If the Middle East peace talks are to be saved, the Israeli government must respond to the Hebron massacre with politically painful action against militant West Bank Jewish settlers. Detaining five settlers, disarming others, expanding the proposed Palestinian police force and admitting international observers only begin to approach what is necessary.

Baruch Goldstein, a Brooklyn doctor and disciple of the violently militant Meir Kahane, entered a Hebron mosque last Friday and sprayed hundreds of praying Palestinians with an assault rifle, killing 39 and wounding more than 150. Survivors beat Goldstein to death. At his funeral, he was hailed by some as a righteous man. One rabbi declared: "One-million Arabs are not worth a Jewish fingernail."

The man has been made a martyr by mindless zealots whose capacity for rage displaced their sense of humanity. Those who might try to emulate Goldstein are a fraction of the 130,000 Israelis who settled the West Bank and Gaza. Though small in number, they are a formidable force for endless war in the Middle East, and they must be neutralized quickly if the peace process is to continue and succeed.

The Israeli government must accept, and should acknowledge, its culpability for Hebron. For years, it encouraged the most militant among its people to settle the West Bank and Gaza as a gesture of its resolve never to return those captured lands toArab hands. It armed the settlers and told them to protect themselves. In fact, past governments used the zealotry of some settlers to stake a claim to the occupied territories.

Instead of taking weapons from a few fanatical settlers, the Israeli government should disarm Goldstein's entire village, with Israeli soldiers posted there to prevent violence from entering, or leaving. And while the subject is protection, the government should move quickly to afford Arabs living under its control the same measure of safety accorded its own citizens.

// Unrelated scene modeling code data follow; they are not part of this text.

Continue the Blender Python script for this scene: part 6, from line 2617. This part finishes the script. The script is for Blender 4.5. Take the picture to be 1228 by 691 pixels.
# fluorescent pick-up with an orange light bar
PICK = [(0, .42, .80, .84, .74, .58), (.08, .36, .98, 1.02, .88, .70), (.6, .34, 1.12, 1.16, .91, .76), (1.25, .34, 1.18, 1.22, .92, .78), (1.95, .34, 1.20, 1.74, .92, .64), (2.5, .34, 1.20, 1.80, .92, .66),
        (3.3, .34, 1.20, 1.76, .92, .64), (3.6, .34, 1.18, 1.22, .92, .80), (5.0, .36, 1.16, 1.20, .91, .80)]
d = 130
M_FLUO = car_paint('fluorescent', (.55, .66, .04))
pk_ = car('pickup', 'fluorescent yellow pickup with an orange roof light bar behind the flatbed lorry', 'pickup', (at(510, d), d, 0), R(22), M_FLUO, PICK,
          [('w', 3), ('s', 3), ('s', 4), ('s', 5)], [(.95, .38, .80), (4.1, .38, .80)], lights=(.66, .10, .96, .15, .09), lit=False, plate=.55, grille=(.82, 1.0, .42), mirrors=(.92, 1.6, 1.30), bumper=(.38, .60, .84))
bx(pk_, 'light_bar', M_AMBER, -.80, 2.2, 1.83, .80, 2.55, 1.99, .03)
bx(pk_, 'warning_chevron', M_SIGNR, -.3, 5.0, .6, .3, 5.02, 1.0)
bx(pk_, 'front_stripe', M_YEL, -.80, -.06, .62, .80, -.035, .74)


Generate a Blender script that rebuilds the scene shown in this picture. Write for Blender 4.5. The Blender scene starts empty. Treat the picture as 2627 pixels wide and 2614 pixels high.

The government also is looking for a way to outlaw Kach and Kahane Chai, two of the militant groups that support zealots like Goldstein. The groups already have been barred from fielding political candidates. Now the Israelis want a legal means to stop members and supporters from immigrating.

Finally, Israel might convince Palestinians of the sincerity of its sorrow over the Hebron massacre by accelerating the process that would turn over to them all policing duties on the West Bank.

It would be a politically risky step for the government of Prime Minister Yitzhak Rabin. The backlash could be fierce, especially in the occupied territories. But backlash is nothing compared to the price both Jews and Arabs will pay if the peace process becomes the ultimate victim of Baruch Goldstein's madness.